To test whether apatite also produces Th/U variation in CI and CM chondrites, we performed P analyses on the solutions from leaching experiments of Orgueil and Murchison meteorites.
A linear Th/U vs. 1/U correlation in CI can be explained by redistribution of hexavalent U by aqueous fluids into carbonates and sulfates.
Unlike CI and EOC, whole rock Th/U variations in CMs are mostly due to Th variations. A Th/U vs. 1/U linear correlation suggested by previous data for CMs is not real. We distinguish 4 components responsible for the whole rock Th/U variations: (1) P and actinide-depleted matrix containing small amounts of U-rich carbonate/sulfate phases (similar to CIs); (2) CAIs and (3) chondrules are major reservoirs for actinides, (4) an easily leachable phase of high Th/U. likely carbonate produced by CAI alteration. Phosphates play a minor role as actinide and P carrier phases in CM chondrites.

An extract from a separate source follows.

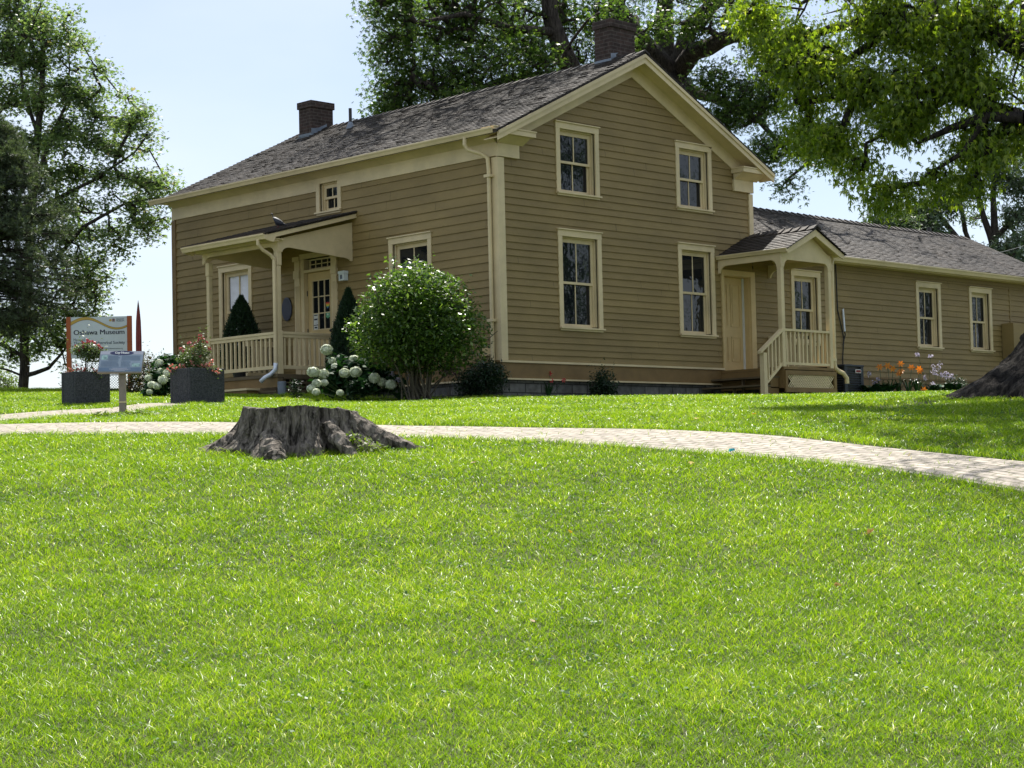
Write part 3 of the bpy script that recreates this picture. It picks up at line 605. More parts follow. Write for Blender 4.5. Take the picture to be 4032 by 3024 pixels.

Using our Th/U and minimum galactic ages from halo globular clusters, we calculate relative supernovae production rates for 232Th/238U and 235U/238U for different models of r-process nucleosynthesis. For uniform galactic production, the beginning of the r-process nucleosynthesis must be less than 13 Gyr. Exponentially decreasing production is also consistent with a 13 Gyr age, but very slow decay times are required (less than 35 Gyr), approaching the uniform production. The 15 Gyr Galaxy requires either a fast initial production growth (infall time constant less than 0.5 Gyr) followed by very low decrease (decay time constant greater than 100 Gyr), or the fastest possible decrease (≈8 Gyr) preceded by slow in fall (≈7.5 Gyr).